Professor Rivera-Batiz has published in the fields of development and international economics, education, ethnic studies, and migration issues. Among his latest publications are "Education and Economic Development in Puerto Rico," with H. Ladd in The Puerto Rican Economy: Prospects for Growth, edited by B. Bosworth and S. Collins (Brookings Institution 2005); "NewYorktitlan: The Socioeconomic Status of Mexican New Yorkers," in Regional Labor Review (Winter-Spring 2004); "The Impact of School-to-Work Programs on Youth Employment and Student Outcomes," in The School to Work Movement: Origins and Destinations, edited by W. Stull and N. Sanders (Praeger 2003); "Democracy, Governance and Economic Growth: Theory and Evidence," in Review of Development Economics (June 2002); Tigers in Distress: The Political Economy of the East Asian Crisis and its Aftermath, coedited with A. Lukauskas (Edward Elgar Publishers 2001); "International Financial Liberalization, Corruption and Economic Growth" in Review of International Economics (November 2001); "Undocumented Workers in the Labor Market: An Analysis of the Earnings of Legal and Illegal Mexican Immigrants in the U.S.," in Journal of Population Economics (February 1999); "Underground in American Soil: Undocumented Workers and U.S. Immigration Policy" in Journal of International Affairs (Spring 2000); Island Paradox: Puerto Rico in the 1990s, with C. Santiago (Russell Sage Foundation 1996); International Finance and Open Economy Macroeconomics, Second Edition, with L. Rivera-Batiz (Prentice Hall 1994); and many others.

Currently, Rivera-Batiz is executive director of the International Migration Project at the Columbia University Law School, managing editor of the New York Latino Research Clearinghouse at Teachers College, associate editor of the Review of Development Economics, and a member of the editorial boards of the Journal of Policy Reform and the International Trade Journal. He has been a member of a range of advisory boards and professional committees.

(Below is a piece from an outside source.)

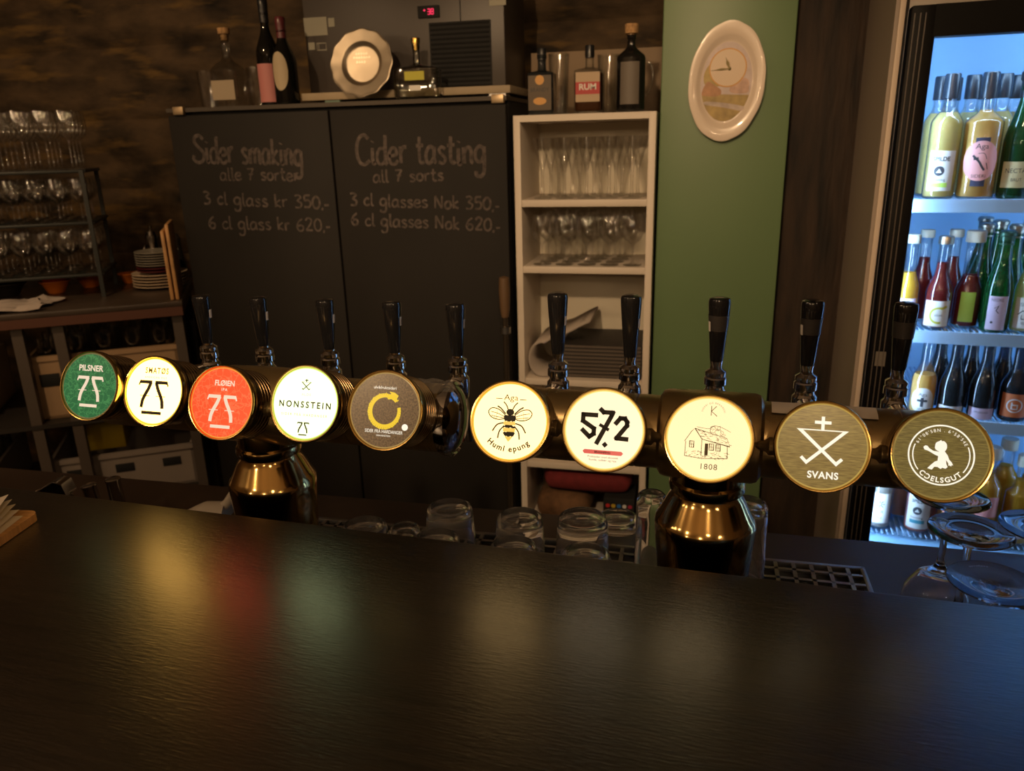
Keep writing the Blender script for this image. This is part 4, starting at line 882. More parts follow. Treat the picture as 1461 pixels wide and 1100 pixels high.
# on the black cabinet, left of the cooling unit
YB = 2.37
bottle('spirit_bottle', 'clear square spirit bottle with cork and pale label on the black cabinet', stand(331, 140, YB, CT), 0.235, 0.043, 0.013, 0.105, 0.05, GB_CLEAR, None, 0.8, M_cork, 0.036, 0.018, (L_grey if False else pm('label_pale', (0.36, 0.29, 0.20), 0.7), 0.022, 0.080, 0.040), cap_shape='cork', square=True)
bottle('wine_bottle', 'tall dark wine bottle with pink label on the black cabinet', stand(389, 140, YB + 0.02, CT), 0.315, 0.036, 0.0125, 0.15, 0.09, GB_DARK, None, 0.8, M_capk, 0.07, 0.0152, (L_pink, 0.012, 0.125, 0.034), cap_shape='foil')
bottle('wine_bottle', 'dark round shouldered bottle with white oval label beside the pink labelled one', stand(411, 140, YB - 0.04, CT), 0.25, 0.037, 0.013, 0.12, 0.08, GB_DARK, None, 0.8, pm('wine_foil', (0.10, 0.02, 0.025), 0.3), 0.06, 0.0158, (pm('label_ivory', (0.42, 0.34, 0.22), 0.6), 0.040, 0.150, 0.027, 'oval'), cap_shape='foil')
def goblet_prof(h, rb, rim, rf, bowl_h, st=0.0032):
    hs = h - bowl_h
    return [(0, 0.0), (rf, 0.0), (rf, 0.0018), (rf * 0.4, 0.004), (st * 1.3, 0.010), (st, hs * 0.5), (st, hs - 0.006), (st * 2.2, hs), (rb * 0.72, hs + bowl_h * 0.16), (rb, hs + bowl_h * 0.42), (rb * 0.97, hs + bowl_h * 0.65), (rim, h), (rim - 0.0012, h)]
def plain_prof(h, r0, r1): return [(0, 0.004), (r0 * 0.9, 0.0), (r0, 0.003), (r1, h), (r1 - 0.0012, h), (r0 - 0.002, 0.008), (0, 0.008)]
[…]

Among them are the International Advisory Board; International Development Program; Universidad de Navarra, Pamplona, Spain (2004–present); International Advisory Council; Indian Institute of Finance, Delhi, India (2000–present); Committee on the Status of Minority Groups in the Economics Profession; American Economic Association (2000–03); editorial advisory board of The Latino Review of Books (1995–2000); editorial advisory board of Harvard Journal of Hispanic Policy (1996–99); coexecutive director of the Commission on Planning for Enrollment Growth, New York City Board of Education (1994–95); and board of directors of the National Urban Alliance for Effective Education, New York (1992–95).

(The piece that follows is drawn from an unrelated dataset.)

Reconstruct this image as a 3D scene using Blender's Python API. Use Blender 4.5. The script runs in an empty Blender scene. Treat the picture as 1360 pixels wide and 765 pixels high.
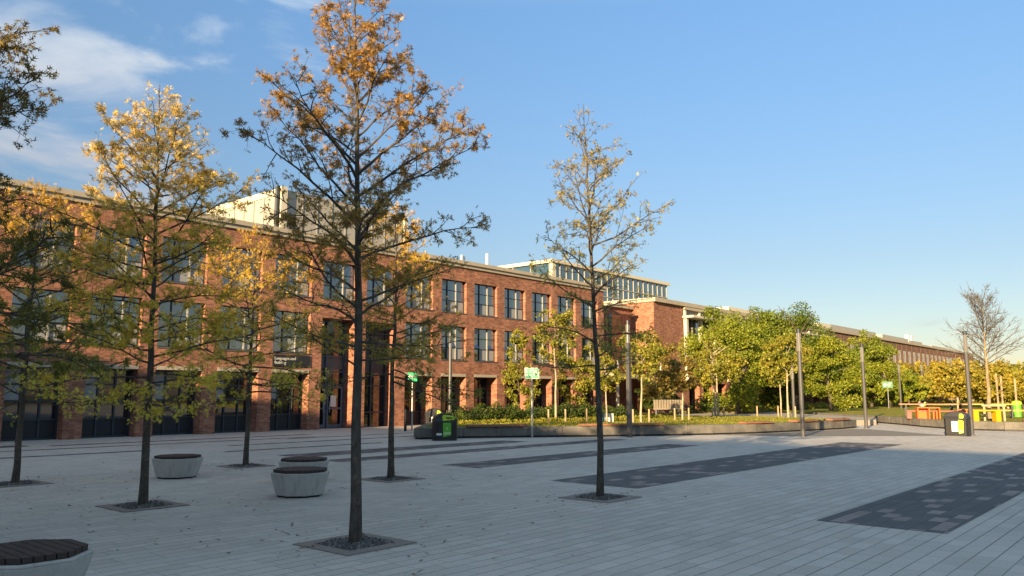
import bpy, math, random
import numpy as np
from mathutils import Vector, Matrix

# ------------------------------------------------------------------ camera, sky, sun
S = bpy.context.scene
COL = S.collection
SUN_EL, SUN_AZ = math.radians(12.2), math.radians(193.3)      # azimuth of the sun, from +X counter-clockwise
PITCH, YAW = math.atan(141 / 1061), math.radians(40.7)
cam = bpy.data.cameras.new('camera'); cam_o = bpy.data.objects.new('camera', cam); COL.objects.link(cam_o)
cam.sensor_width = 36; cam.lens = 1061 / 1360 * 36; cam.clip_end = 3000; cam.clip_start = .05
F = Vector((math.cos(YAW) * math.cos(PITCH), math.sin(YAW) * math.cos(PITCH), math.sin(PITCH)))
R = Vector((math.sin(YAW), -math.cos(YAW), 0)); U = R.cross(F)
M = Matrix((R, U, -F)).transposed().to_4x4(); M.translation = (0, 0, 1.7)
cam_o.matrix_world = M
S.camera = cam_o
S.view_settings.view_transform = 'Standard'; S.view_settings.look = 'None'
S.view_settings.exposure = 1.6; S.view_settings.gamma = 1
S.render.resolution_x = 1024; S.render.resolution_y = 576

W = bpy.data.worlds.new('World'); S.world = W; W.use_nodes = True
nt = W.node_tree; N = nt.nodes; L = nt.links
N.clear()
out = N.new('ShaderNodeOutputWorld'); bg = N.new('ShaderNodeBackground')
sky = N.new('ShaderNodeTexSky'); sky.sky_type = 'NISHITA'; sky.sun_disc = False
sky.sun_elevation = SUN_EL; sky.sun_rotation = math.pi / 2 - SUN_AZ
sky.altitude = 0; sky.air_density = 1.0; sky.dust_density = .2; sky.ozone_density = 1.6
bg.inputs['Strength'].default_value = .095
# thin clouds, a function of the direction in the sky
tc = N.new('ShaderNodeTexCoord')
def vmath(op, a, b=None):
    n = N.new('ShaderNodeVectorMath'); n.operation = op
    for i, v in enumerate((a, b)):
        if v is None: continue
        if isinstance(v, tuple): n.inputs[i].default_value = v
        else: L.new(v, n.inputs[i])
    return n.outputs['Value'] if op == 'DOT_PRODUCT' else n.outputs[0]
def wmath(op, a, b=0.0, clamp=False):
    n = N.new('ShaderNodeMath'); n.operation = op; n.use_clamp = clamp
    for i, v in enumerate((a, b)):
        if isinstance(v, (int, float)): n.inputs[i].default_value = v
        else: L.new(v, n.inputs[i])
    return n.outputs[0]
def wramp(v, a, b):
    n = N.new('ShaderNodeMapRange'); n.interpolation_type = 'SMOOTHSTEP'
    L.new(v, n.inputs[0]); n.inputs[1].default_value = a; n.inputs[2].default_value = b
    return n.outputs[0]
def sky_dir(x, y):
    v = F * 1061 + R * (x - 680) - U * (y - 382.5); v.normalize(); return v
noise = N.new('ShaderNodeTexNoise'); noise.inputs['Scale'].default_value = 5.0
noise.inputs['Detail'].default_value = 8; noise.inputs['Roughness'].default_value = .55; noise.inputs['Distortion'].default_value = .4
mp = N.new('ShaderNodeMapping'); mp.inputs['Scale'].default_value = (1, 1, 2.4); mp.inputs['Location'].default_value = (3.1, 1.7, .4)
L.new(tc.outputs['Generated'], mp.inputs['Vector']); L.new(mp.outputs['Vector'], noise.inputs['Vector'])
cover = None
for (x, y, rad, amt) in ((110, 165, 9.5, .9), (235, -30, 9, .65), (400, 30, 5, .75), (1170, 440, 9, .45)):
    d = vmath('DOT_PRODUCT', tc.outputs['Generated'], tuple(sky_dir(x, y)))
    m = wmath('MULTIPLY', wramp(d, math.cos(math.radians(rad)), math.cos(math.radians(rad * .15))), amt)
    cover = m if cover is None else wmath('MAXIMUM', cover, m)
dens = wramp(wmath('ADD', noise.outputs['Fac'], wmath('MULTIPLY', cover, .28)), .63, .84)
dens = wmath('MULTIPLY', dens, wmath('MULTIPLY', wramp(cover, 0, .5), .72))
mixc = N.new('ShaderNodeMix'); mixc.data_type = 'RGBA'
L.new(dens, mixc.inputs['Factor']); L.new(sky.outputs[0], mixc.inputs['A'])
mixc.inputs['B'].default_value = (4.9, 4.5, 4.2, 1)
# sky gain by height: warm-white fill added at the unseen zenith, lower sky dimmed
sepz = N.new('ShaderNodeSeparateXYZ'); L.new(tc.outputs['Generated'], sepz.inputs[0])
cr = N.new('ShaderNodeValToRGB'); L.new(sepz.outputs[2], cr.inputs[0])
E_ = cr.color_ramp.elements; E_[0].position = 0; E_[0].color = (.375, .345, .38, 1); E_[1].position = 1; E_[1].color = (2.25, 1.70, 1.20, 1)
for p_, c_ in ((.16, (.45, .44, .465)), (.45, (.60, .72, .82)), (.64, (1.72, 1.38, 1.05))):
    q_ = E_.new(p_); q_.color = c_ + (1,)
mul = N.new('ShaderNodeVectorMath'); mul.operation = 'MULTIPLY'; L.new(mixc.outputs['Result'], mul.inputs[0]); L.new(cr.outputs[0], mul.inputs[1])
L.new(mul.outputs[0], bg.inputs['Color']); L.new(bg.outputs[0], out.inputs[0])

sl = bpy.data.lights.new('sun', 'SUN'); sl.energy = 5.0; sl.angle = math.radians(.5); sl.color = (1, .72, .40)
so = bpy.data.objects.new('sun', sl); COL.objects.link(so)
sd = Vector((math.cos(SUN_AZ) * math.cos(SUN_EL), math.sin(SUN_AZ) * math.cos(SUN_EL), math.sin(SUN_EL)))
so.rotation_euler = sd.to_track_quat('Z', 'Y').to_euler()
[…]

Professor Rivera-Batiz received a BA from Cornell University in 1975 and a PhD in economics from the Massachusetts Institute of Technology in 1979. He has previously held teaching or research positions at Indiana University, the University of Chicago, the University of Pennsylvania, University of Massachusetts, and Rutgers University. He has received postdoctoral fellowships from the Ford Foundation in 1982–83 and Educational Testing Service in 1988–89. He was a visiting scholar at the Russell Sage Foundation in 2003–04.